American voters should care deeply about the beliefs of our public officials. Doing so provides citizens with an opportunity to accurately characterize the priorities of elected servants.
As representatives by and for the people, public officials should be encouraged or required to disclose as much of their personal history as possible in order to not only forge a trust with the voting public, but also to better reflect the attitudes of his or her generation.
Voters have a right to trust that elected leaders reflect their biases. In an age of presumed rationality, blind faith in a candidate based on a political party label is a primitive exorcize. Not only should voters take on a more active role in educating themselves, information related to a candidate’s history should be available to the public. This may include the nature of a politician’s private life, their alliances and their religious beliefs.
In the absence of openness, ignorance empowers politicians to pander and glorifies the hearsay or their proponents and opponents. An ignorant mind is a refuge for falsehoods. Facilitating the absence of reason undermines the democratic process.
The question at hand is whether or not religious views should factor into our judgment of character. The true spirit of democracy emerges when public servants mirror the will of the majority of their constituency.
American history reveals that our perceptions and motivations are shaped by the values and doctrines of a given era. Amidst the First World War, President Woodrow Wilson witnessed the apocalyptic nature of ethnic cleansing and global conflict. In the aftermath of the war, much of the authority in negotiating a lasting peace fell upon Wilson.
President Wilson’s religious beliefs directly affected his livelihood. Historian Louis Auchincloss explains that, “He believed that he was directed by God and he frequently said so. He thought that God had made him President of the United States.”
Edward House, a close personal advisor to Wilson, often seized upon the President’s delusions of grandeur. In persuading Wilson to enter the First World War and to shape the conflict’s aftermath, House declared that, “This is the part I think you are destined to play in this world tragedy, and it is the noblest part that has ever come to a son of man.”
As a result of the U.S. Senate refusal to ratify the League of Nations, Wilson’s most important point in the effort to achieve a lasting world peace, and because of Wilson’s delusions of divine grandeur, the President developed an identity crisis, experienced severe migraines and suffered from several nervous breakdowns.
Wilson grew increasingly unstable. As the President deteriorated, members of his inner circle seized partial control during the final months of Wilson’s Presidency.
Do we really want a politician whose Muslim, Christian, scientific, Buddhist, Satanic or Sikh background shapes their behavior in office? Should the fortitude of a man crumble when his policies fail to see the light of day? As always, these questions are for the people to determine.

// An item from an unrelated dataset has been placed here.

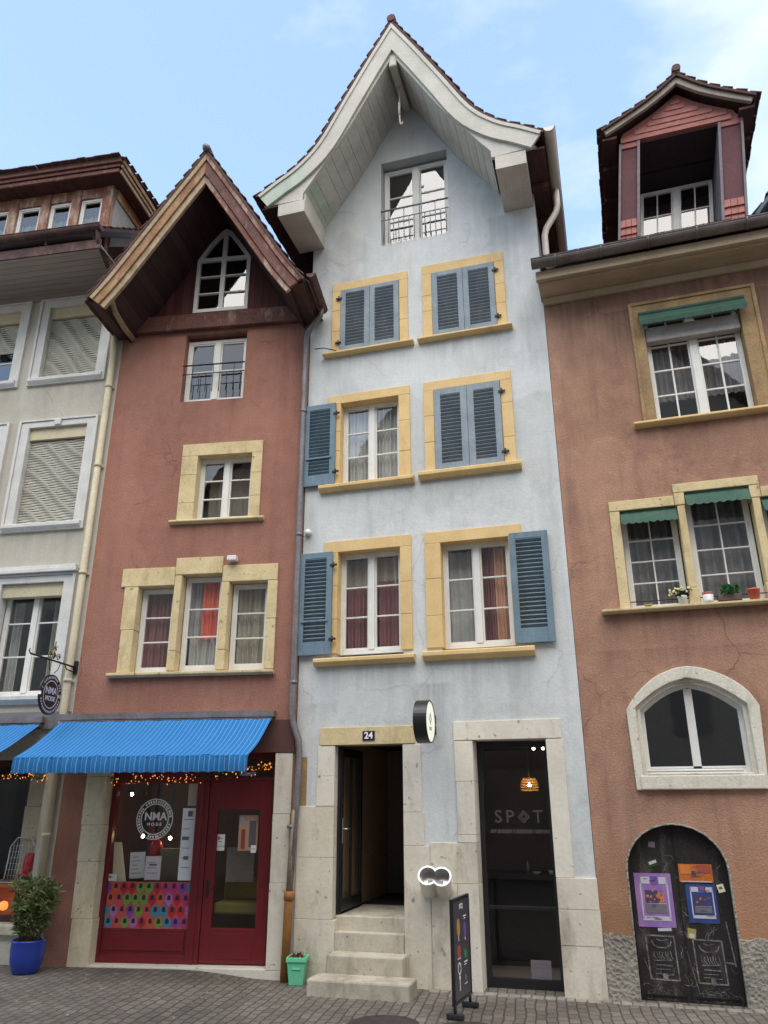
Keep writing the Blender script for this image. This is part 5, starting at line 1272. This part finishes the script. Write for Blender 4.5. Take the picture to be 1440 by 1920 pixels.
# grey house shop display
gl = lambda p: local(GO, A_G, p)
o = thing('wire_basket_chair', 'silver wire chair in the shop window at the left edge', 'chair', gl((-.80, .36, .98)), A_G)
mb = MB()
for k in range(9): x = -.17 + k * .043; mb.tube([(x, -.12, .02), (x, .10, .04), (x * 1.05, .15, .3 + .1 * math.cos(x * 7)), (x * 1.05, .16, .42 + .14 * math.cos(x * 7))], .005, 5)
for k in range(6): z = .08 + k * .075; mb.tube([(-.18, .12 + z * .08, z), (.18, .12 + z * .08, z)], .004, 5)
mb.tube([(-.19, -.13, .02), (.19, -.13, .02), (.19, .12, .04), (.19, .17, .44), (.1, .17, .56), (-.1, .17, .56), (-.19, .17, .44), (-.19, .12, .04)], .009, 6, closed=True); mb.build('wire_seat', 'wire', o)
o = thing('red_lantern', 'red lacquered lantern with a domed lid on the orange table', 'lantern', gl((-.50, .28, .98)), A_G)
MB().box(-.09, .09, -.09, .09, .0, .10).build('base', 'black_matt', o, bevel=.006); MB().box(-.10, .10, -.10, .10, .10, .13).build('plate', 'red_plastic', o, bevel=.006)
MB().lathe([(.075, .13), (.08, .2), (.08, .27), (.083, .28), (.08, .29), (.07, .34), (.04, .375), (.001, .385)], n=20).build('body', 'red_plastic', o)
o = thing('paper_lamp', 'glowing orange paper cone in the left shop window', 'lamp', gl((-.56, .27, .66)), A_G)
MB().lathe([(.05, .0), (.045, .1), (.02, .22), (.001, .24)], n=12).build('shade', 'orange_glow', o); MB().lathe([(.055, -.02), (.055, -.002)], n=12).build('base', 'gold', o)
o = thing('orange_globe', 'glowing orange globe at the left edge of the shop table', 'lamp', gl((-.78, .25, .66)), A_G)
MB().lathe([(.001, -.0), (.05, .02), (.06, .06), (.05, .10), (.001, .12)], n=14).build('shade', 'orange_glow', o)

# hanging sign of the red shop
HS = local((0, 0, 0), A_R, (-3.236, 0, 3.785))
hs_ = thing('hanging_sign', 'black round sign with pale lettering hanging from a wrought iron arm', 'sign', HS, A_R)
mb = MB(); mb.box(-.03, .03, -.03, .0, -.09, .09).tube([(0, 0, 0), (0, -1.16, 0)], .013, 8).tube([(0, -.02, -.07), (0, -.25, -.06), (0, -.30, -.02)], .008, 6)
mb.tube([(0, -.95 - .05 * math.cos(k * .6) * (1 - k / 14), .02 + .05 * math.sin(k * .6) * (1 - k / 14) + .0) for k in range(12)], .007, 5)
mb.tube([(0, -1.16, 0), (0, -1.2, .03), (0, -1.18, .06)], .008, 6)
mb.tube([(0, -.42, 0), (0, -.47, -.10), (0, -.55, -.16)], .006, 5).tube([(0, -.72, 0), (0, -.66, -.14)], .006, 5)
mb.build('bracket', 'iron', hs_)
mb = MB()
for k in range(3):
    c = (0, -.50 - k * .11, .06)
    mb.tube([(0, c[1] + (.05 - .003 * j) * math.cos(j * .7), c[2] + (.05 - .003 * j) * math.sin(j * .7)) for j in range(13)], .007, 5)
mb.tube([(0, -.61, .02), (0, -.61, .26)], .008, 5).tube([(0, -.57, .14), (0, -.61, .20), (0, -.65, .14)], .007, 5).tube([(0, -.55, .2), (0, -.61, .16), (0, -.67, .2)], .006, 5); mb.build('scroll_ornament', 'gold', hs_)
sc = Vector((0, -.58, -.445)); r0 = .262
f_yz = lambda u, v, a: (sc.x + a, sc.y + u, sc.z + v)
circ = lambda r, a0=0, a1=2 * math.pi, n=40: [(r * math.cos(a0 + (a1 - a0) * k / n), r * math.sin(a0 + (a1 - a0) * k / n)) for k in range(n if a1 - a0 > 6.2 else n + 1)]
mb = MB(); mb.plate([circ(.185)], -.014, .014, f=f_yz)
for a0, a1 in ((.10, math.pi - .10), (math.pi + .10, 2 * math.pi - .10)):
    mb.plate([circ(r0, a0, a1, 24) + circ(.19, a0, a1, 24)[::-1]], -.012, .012, f=f_yz)
dsk = mb.build('disc', 'black', hs_)
mb = MB(); mb.plate([circ(.182), circ(.170)], .014, .016, f=f_yz); mb.plate([circ(.182), circ(.170)], -.016, -.014, f=f_yz)
fs = lambda cy, cz: (lambda a, b, d: (sc.x + .0155 + d, sc.y + cy + a, sc.z + cz + b))
text_mb(mb, 'NMA', .125, fs(0, .045), bold=.002); text_mb(mb, 'MODE', .085, fs(0, -.055), bold=.002)
for a0, a1 in ((.25, math.pi - .25), (math.pi + .25, 2 * math.pi - .25)):
    for k in range(16):
        a = a0 + (a1 - a0) * (k + .5) / 16
        if random.random() < .85:
            cc = sc + Vector((.0135, .226 * math.cos(a), .226 * math.sin(a))); mb.obox(cc, (.001, 0, 0), Vector((0, -math.sin(a), math.cos(a))) * .009, Vector((0, math.cos(a), math.sin(a))) * .014)
mb.build('lettering', 'poster_white', dsk)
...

Profiling elected servants in order to understand the depth of their character is a democratic reality. Disclosure is fundamental to the vetting process. Democracy serves the will and the prejudices of a people. In the right or in the wrong, registered voters exorcise their prejudices and their discontentment at the ballot box. This is the standard by which we elect our leaders and shape our laws.
Rationality, legitimacy and integrity are arbitrary values that voters consider when shaping the outcome of an election. If pragmatism and scientific analysis are considered by the majority of voters to be rational and legitimate, then so be it. If religiously based values are considered to be true forms of rationality and integrity, then so be it.
Beyond religious ideologies, citizens should examine a candidate’s legal history, private memberships, job history, financial history, family values, marital status and educational background. Doing this allows both the voter and the servant to fulfill their democratic objectives.
Election results are a survey of the cultural biases of a particular time period. Most everyone votes their values. Fulfilling the function of American democracy should take precedence over the privacy or shadiness of political candidates.
The lives of private citizens should always be respected. However, grasping the motivations behind a public official’s decisions is paramount.
In short, knowledge enhances our capacity to accurately judge. By providing voters with greater transparency, the spirit of democracy is preserved while the current values of a society are more accurately represented.”